France-England in 2022 World Cup quarterfinal match

Monday

Like much of the world, I’ve been riveted by the World Cup. It helps that my favorite team—France—is still in the mix. My love of French soccer goes back to my childhood when my family was visiting Paris (in 1962) for a summer of sightseeing (for my brothers and me) and of research (for my French professor father). I remember, upon a visit to the old Roman arena, watching five French school boys juggling a soccer ball during their lunch break. One lined up in the entryway and the other four, while munching on their baguette sandwiches, took turns with the ball, bouncing it on their feet before sending it spinning toward the “goal.” The goalie would grab the ball, roll it back to them, whereupon another would start juggling. I’ve rooted for France ever since.

But I like England as well and was torn as I watched the two countries play each other on Saturday in what many are calling the best World Cup game to date. The English played a wonderful attacking game but ended up losing, thanks to two magnificent French goals and a missed penalty by their all-time goal scorer Harry Kane.

Many are saying that England should have won. After all, they had twice as many shots (16-8), including shots on target (8-5) and corner kicks (5-2). They also had many more completed passes and dominated possession (57%). Nevertheless, France emerged victorious.
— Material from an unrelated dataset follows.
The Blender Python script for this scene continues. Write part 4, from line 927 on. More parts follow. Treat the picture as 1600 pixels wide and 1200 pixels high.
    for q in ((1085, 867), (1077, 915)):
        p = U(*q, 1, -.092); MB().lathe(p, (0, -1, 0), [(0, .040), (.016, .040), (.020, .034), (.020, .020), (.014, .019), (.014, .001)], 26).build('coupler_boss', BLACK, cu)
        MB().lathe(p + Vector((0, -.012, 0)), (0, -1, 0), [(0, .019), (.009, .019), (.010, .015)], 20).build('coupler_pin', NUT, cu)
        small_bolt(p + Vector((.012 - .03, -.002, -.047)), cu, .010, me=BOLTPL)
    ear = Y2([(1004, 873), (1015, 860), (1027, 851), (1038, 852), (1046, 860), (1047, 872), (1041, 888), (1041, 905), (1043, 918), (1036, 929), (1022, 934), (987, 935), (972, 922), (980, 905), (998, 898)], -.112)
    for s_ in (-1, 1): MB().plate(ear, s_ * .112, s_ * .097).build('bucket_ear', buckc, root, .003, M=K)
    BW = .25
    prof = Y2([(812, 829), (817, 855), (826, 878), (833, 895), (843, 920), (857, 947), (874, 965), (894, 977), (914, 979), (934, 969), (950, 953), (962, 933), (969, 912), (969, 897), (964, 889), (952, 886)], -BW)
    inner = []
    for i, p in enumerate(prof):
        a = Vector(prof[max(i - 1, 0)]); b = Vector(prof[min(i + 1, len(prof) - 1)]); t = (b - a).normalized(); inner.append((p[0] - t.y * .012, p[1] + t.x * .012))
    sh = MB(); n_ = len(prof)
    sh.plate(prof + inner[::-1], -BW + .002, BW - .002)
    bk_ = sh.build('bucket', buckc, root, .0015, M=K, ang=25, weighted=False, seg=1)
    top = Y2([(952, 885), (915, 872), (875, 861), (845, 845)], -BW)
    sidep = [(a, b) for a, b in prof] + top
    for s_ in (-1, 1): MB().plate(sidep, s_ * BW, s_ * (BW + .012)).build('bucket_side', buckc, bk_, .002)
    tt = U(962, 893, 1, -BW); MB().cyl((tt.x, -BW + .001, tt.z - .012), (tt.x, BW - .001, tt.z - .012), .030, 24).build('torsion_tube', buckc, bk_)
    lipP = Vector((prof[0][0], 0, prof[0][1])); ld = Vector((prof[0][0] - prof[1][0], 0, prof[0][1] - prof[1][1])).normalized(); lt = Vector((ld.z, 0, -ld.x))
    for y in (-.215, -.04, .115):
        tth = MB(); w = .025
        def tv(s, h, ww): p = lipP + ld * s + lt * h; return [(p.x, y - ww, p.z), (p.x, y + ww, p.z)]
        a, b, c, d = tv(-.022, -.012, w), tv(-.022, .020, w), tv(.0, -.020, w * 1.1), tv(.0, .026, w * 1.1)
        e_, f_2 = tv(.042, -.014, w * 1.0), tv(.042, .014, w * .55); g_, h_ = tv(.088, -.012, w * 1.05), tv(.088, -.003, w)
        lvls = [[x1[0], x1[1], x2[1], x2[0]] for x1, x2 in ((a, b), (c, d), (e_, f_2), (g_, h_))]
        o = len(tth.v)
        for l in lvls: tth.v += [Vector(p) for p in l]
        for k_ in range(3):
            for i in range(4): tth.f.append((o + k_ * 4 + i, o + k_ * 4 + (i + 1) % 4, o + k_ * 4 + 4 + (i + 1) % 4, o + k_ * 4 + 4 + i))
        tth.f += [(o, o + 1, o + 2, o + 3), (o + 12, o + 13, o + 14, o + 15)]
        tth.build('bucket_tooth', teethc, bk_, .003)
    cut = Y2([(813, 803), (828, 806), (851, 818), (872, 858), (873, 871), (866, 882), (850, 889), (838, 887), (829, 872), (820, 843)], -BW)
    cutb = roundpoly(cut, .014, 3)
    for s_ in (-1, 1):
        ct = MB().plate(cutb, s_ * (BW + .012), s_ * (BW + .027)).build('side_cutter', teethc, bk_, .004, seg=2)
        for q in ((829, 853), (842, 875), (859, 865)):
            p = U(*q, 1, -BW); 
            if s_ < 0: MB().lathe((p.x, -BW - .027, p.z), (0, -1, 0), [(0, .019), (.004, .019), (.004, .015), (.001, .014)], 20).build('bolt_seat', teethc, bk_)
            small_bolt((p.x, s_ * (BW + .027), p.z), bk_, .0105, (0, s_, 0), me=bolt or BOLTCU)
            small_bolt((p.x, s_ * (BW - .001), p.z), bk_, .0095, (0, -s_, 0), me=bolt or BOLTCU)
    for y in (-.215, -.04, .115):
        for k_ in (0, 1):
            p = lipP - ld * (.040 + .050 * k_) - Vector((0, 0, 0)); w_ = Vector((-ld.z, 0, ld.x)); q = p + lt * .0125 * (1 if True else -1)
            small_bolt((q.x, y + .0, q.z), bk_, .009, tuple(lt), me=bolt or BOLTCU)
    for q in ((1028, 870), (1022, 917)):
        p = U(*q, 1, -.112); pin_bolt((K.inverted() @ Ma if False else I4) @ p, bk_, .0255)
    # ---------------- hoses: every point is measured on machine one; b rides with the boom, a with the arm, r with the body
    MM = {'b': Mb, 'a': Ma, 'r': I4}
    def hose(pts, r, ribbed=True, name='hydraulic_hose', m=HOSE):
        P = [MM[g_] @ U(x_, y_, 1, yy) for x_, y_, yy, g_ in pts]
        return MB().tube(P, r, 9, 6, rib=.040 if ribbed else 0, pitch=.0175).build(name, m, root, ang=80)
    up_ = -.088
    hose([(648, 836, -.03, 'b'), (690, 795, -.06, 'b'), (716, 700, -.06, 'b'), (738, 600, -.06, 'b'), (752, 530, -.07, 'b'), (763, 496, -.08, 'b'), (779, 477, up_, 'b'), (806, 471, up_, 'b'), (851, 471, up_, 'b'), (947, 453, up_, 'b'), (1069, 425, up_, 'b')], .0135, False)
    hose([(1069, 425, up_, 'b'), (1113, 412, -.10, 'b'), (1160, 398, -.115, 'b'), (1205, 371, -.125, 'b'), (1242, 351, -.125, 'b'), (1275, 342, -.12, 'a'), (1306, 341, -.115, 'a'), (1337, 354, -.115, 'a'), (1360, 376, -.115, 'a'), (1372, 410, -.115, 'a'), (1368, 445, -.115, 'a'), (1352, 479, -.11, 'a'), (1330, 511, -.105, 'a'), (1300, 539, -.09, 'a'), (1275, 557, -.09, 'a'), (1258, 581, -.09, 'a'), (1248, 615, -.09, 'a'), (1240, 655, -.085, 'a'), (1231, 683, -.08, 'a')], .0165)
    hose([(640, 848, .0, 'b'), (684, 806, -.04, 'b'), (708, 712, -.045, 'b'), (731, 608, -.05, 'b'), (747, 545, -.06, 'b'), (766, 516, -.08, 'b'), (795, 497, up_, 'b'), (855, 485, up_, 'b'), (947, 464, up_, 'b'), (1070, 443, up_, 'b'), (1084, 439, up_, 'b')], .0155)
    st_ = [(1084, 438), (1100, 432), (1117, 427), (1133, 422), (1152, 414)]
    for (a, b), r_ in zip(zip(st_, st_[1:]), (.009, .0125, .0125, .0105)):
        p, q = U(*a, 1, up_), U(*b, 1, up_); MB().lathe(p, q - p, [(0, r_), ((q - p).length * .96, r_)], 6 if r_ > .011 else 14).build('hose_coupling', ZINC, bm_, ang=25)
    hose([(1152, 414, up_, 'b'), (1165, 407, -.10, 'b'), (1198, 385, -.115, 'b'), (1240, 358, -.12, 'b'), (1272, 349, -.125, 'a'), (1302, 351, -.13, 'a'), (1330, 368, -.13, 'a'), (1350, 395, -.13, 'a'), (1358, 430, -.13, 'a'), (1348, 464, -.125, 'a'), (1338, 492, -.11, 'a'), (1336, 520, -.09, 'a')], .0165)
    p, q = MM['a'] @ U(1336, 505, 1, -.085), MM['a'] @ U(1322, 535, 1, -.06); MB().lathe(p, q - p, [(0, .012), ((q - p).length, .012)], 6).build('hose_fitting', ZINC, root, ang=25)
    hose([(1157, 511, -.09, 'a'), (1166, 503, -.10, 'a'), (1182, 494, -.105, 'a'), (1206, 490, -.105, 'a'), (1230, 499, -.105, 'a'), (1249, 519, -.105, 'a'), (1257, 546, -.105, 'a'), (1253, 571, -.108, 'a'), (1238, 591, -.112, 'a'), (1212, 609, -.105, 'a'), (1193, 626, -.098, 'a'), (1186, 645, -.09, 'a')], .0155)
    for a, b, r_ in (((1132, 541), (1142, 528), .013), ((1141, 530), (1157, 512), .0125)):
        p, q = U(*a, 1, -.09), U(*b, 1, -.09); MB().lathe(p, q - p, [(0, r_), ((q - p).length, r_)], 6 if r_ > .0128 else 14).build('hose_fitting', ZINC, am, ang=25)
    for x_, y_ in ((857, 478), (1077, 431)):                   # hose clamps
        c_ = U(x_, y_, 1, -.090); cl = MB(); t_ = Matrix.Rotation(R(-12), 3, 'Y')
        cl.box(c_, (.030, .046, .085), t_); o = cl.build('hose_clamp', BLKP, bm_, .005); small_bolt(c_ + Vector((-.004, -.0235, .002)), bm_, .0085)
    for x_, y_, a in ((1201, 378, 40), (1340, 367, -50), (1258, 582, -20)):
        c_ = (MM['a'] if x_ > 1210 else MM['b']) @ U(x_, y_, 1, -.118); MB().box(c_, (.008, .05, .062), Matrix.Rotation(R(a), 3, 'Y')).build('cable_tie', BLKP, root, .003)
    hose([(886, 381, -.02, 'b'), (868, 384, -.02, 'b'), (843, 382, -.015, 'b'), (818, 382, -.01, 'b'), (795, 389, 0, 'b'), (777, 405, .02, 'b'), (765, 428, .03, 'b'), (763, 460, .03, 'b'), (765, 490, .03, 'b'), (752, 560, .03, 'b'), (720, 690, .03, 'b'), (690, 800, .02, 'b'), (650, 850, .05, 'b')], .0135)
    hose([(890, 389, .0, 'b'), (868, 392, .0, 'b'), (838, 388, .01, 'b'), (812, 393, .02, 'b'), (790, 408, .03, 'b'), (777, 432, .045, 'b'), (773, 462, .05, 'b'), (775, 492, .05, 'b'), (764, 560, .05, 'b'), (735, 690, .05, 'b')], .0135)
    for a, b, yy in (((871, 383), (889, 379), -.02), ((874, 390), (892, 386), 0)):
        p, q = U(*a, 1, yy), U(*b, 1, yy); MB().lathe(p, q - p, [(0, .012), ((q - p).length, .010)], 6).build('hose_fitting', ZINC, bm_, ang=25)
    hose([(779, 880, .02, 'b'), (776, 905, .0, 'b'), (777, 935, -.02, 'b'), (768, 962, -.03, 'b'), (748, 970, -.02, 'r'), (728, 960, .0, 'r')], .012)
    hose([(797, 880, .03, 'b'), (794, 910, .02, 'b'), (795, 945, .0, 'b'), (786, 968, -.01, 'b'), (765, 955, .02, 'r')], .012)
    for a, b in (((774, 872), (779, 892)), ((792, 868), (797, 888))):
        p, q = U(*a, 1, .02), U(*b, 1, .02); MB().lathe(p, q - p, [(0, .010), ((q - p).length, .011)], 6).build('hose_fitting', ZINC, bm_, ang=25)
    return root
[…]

I think of a passage from Ralph Ellison’s invisible Man that seems to capture both the drama of the game and the outcome:

Once I saw a prizefighter boxing a yokel. The fighter was swift and amazingly scientific. His body was one violent flow of rapid rhythmic action. He hit the yokel a hundred times while the yokel held up his arms in stunned surprise. But suddenly the yokel, rolling about in the gale of boxing gloves, struck one blow and knocked science, speed and footwork as cold as a well-digger’s posterior. The smart money hit the canvas. The long shot got the nod. The yokel had simply stepped inside of his opponent’s sense of time.

To be sure, defending world champion France is hardly a yokel, nor was it the long shot. In fact, most people were predicting that France would win. Nevertheless, there were times in the match where France’s back line appeared to be doing a version of holding up their arms in stunned surprise. The two penalty shots awarded to England were brought about by French players panicking. England’s Bukayo Saka was the very personification of “violent flow of rapid rhythmic action.”
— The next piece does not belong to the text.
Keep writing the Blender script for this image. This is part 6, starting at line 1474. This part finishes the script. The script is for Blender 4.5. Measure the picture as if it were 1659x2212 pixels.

Only—and this is where the comparison breaks down—some experts who understand soccer better than I do say that France maintained its composure far better than I realized. Even as the defense was swarmed by attackers, the fullbacks (for the most part) kept their composure as they parried the attacks. If so, they were less like the stunned yokel and more like Lizzie when attacked by the goblin men in Christina Rossetti’s Goblin Market:

Like a rock of blue-vein’d stone
Lash’d by tides obstreperously,—
Like a beacon left alone
In a hoary roaring sea,
Sending up a golden fire,—
Like a fruit-crown’d orange-tree
White with blossoms honey-sweet
Sore beset by wasp and bee,—
Like a royal virgin town
Topp’d with gilded dome and spire
Close beleaguer’d by a fleet
Mad to tug her standard down.

By the end of the match, despite wave-wasp-ship attacks, France still held its standard high. Like Lizzie, it was strong in its self assurance.

With former French colony Morocco next, will we need to shift to Casablanca to describe the next match? If France loses, it will at least be able to say, “We’ll always have Paris.”